- Task details: Write out exactly the lines that run from the line containing "What Blender Python" through the line containing "SC.camera = cam"; both end lines belong to the answer.

(Scripts that build scenes)
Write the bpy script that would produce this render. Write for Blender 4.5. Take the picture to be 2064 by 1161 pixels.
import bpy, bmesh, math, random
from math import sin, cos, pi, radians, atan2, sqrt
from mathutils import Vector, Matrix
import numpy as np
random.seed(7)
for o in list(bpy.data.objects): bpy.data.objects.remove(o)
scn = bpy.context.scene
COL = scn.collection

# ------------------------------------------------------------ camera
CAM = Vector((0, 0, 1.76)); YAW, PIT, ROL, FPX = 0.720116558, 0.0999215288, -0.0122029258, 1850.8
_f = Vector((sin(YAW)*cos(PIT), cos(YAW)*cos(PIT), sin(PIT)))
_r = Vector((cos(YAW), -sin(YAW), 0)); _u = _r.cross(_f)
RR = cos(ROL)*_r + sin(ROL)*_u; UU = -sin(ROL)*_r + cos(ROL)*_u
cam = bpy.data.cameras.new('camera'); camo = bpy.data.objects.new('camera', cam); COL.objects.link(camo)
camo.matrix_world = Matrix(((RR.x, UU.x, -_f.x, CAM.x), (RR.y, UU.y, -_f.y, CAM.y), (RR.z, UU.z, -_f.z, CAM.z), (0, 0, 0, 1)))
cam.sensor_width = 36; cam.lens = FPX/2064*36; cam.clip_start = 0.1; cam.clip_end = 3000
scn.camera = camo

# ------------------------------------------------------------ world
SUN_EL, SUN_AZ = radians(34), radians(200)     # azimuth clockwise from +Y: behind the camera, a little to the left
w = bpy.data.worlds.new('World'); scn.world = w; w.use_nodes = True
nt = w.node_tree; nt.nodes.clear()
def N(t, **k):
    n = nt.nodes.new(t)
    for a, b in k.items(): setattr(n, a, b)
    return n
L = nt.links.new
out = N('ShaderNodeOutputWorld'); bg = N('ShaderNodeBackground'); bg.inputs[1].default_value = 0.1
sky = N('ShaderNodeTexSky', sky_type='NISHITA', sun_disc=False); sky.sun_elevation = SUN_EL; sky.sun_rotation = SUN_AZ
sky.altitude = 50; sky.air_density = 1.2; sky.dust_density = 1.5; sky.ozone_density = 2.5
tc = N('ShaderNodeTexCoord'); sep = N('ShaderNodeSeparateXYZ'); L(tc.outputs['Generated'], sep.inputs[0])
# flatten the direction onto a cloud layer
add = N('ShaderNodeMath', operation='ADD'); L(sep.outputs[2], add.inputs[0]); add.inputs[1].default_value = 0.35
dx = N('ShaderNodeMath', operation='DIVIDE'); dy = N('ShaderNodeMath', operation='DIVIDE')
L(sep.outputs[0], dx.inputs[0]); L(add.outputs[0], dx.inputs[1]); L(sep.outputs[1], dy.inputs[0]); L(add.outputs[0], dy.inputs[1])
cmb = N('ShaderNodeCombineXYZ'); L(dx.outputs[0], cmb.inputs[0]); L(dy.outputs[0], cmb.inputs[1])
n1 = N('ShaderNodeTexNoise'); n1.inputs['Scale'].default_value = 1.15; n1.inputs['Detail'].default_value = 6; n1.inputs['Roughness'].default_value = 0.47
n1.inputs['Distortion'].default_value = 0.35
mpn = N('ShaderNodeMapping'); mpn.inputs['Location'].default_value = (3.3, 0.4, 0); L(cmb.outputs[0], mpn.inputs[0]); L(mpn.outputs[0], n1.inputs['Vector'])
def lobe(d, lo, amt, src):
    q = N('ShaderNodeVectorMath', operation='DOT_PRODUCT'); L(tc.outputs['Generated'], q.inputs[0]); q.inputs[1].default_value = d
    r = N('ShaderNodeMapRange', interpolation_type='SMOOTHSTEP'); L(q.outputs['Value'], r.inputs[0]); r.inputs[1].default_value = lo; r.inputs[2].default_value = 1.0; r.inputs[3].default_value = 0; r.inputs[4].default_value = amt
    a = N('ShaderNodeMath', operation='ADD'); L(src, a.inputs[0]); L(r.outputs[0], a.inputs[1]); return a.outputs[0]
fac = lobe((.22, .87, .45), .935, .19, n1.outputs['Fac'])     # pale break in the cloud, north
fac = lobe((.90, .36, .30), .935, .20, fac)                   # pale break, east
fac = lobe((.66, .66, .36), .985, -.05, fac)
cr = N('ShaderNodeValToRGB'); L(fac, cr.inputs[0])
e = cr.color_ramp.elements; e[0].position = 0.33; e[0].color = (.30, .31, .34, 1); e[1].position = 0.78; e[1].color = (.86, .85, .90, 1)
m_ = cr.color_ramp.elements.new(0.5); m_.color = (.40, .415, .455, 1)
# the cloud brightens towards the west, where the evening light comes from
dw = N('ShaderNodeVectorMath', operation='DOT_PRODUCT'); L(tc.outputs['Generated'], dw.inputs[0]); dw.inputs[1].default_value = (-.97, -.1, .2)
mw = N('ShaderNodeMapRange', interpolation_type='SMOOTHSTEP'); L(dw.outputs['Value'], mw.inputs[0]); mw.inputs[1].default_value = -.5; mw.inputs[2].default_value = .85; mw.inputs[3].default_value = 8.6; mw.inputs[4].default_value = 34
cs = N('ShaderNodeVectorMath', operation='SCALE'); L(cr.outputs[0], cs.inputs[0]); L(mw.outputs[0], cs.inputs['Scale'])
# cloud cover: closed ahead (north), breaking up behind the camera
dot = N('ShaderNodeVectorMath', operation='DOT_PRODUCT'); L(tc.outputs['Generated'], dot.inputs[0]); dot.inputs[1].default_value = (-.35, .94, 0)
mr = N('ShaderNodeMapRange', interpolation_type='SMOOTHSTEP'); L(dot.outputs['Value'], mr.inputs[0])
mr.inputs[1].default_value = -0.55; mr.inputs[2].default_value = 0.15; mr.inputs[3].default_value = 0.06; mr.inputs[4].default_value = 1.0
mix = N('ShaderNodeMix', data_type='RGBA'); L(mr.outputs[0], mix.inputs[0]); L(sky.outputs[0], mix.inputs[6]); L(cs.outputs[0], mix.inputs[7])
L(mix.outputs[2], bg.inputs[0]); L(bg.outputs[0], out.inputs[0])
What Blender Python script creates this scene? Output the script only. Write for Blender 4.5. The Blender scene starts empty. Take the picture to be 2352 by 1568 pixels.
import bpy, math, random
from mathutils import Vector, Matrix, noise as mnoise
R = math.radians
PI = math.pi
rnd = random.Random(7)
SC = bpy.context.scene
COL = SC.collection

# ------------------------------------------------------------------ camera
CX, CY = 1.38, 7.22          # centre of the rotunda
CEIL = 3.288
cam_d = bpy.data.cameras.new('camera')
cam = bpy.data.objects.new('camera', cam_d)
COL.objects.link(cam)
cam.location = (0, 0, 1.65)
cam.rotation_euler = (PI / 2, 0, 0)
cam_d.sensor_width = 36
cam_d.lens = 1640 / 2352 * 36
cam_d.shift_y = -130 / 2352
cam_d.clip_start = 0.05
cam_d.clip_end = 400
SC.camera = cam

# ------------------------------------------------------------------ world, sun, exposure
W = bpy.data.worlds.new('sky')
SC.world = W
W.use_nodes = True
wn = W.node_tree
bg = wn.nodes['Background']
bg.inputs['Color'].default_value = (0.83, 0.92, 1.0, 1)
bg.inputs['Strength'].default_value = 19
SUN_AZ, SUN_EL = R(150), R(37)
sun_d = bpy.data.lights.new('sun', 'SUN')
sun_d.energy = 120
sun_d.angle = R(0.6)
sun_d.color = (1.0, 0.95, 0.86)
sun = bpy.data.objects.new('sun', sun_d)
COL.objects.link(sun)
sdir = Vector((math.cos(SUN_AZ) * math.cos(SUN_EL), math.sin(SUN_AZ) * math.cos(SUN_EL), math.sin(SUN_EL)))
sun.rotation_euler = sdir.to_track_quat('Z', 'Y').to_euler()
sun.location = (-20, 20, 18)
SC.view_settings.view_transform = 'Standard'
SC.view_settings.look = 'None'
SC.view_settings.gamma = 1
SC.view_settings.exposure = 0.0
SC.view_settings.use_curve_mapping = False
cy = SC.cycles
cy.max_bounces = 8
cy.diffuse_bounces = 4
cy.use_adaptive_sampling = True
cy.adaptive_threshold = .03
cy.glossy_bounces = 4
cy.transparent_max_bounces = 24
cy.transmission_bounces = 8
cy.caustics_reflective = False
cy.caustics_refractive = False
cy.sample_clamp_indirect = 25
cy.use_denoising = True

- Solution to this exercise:
What Blender Python script creates this scene? Output the script only. Write for Blender 4.5. The Blender scene starts empty. Take the picture to be 2352 by 1568 pixels.
import bpy, math, random
from mathutils import Vector, Matrix, noise as mnoise
R = math.radians
PI = math.pi
rnd = random.Random(7)
SC = bpy.context.scene
COL = SC.collection

# ------------------------------------------------------------------ camera
CX, CY = 1.38, 7.22          # centre of the rotunda
CEIL = 3.288
cam_d = bpy.data.cameras.new('camera')
cam = bpy.data.objects.new('camera', cam_d)
COL.objects.link(cam)
cam.location = (0, 0, 1.65)
cam.rotation_euler = (PI / 2, 0, 0)
cam_d.sensor_width = 36
cam_d.lens = 1640 / 2352 * 36
cam_d.shift_y = -130 / 2352
cam_d.clip_start = 0.05
cam_d.clip_end = 400
SC.camera = cam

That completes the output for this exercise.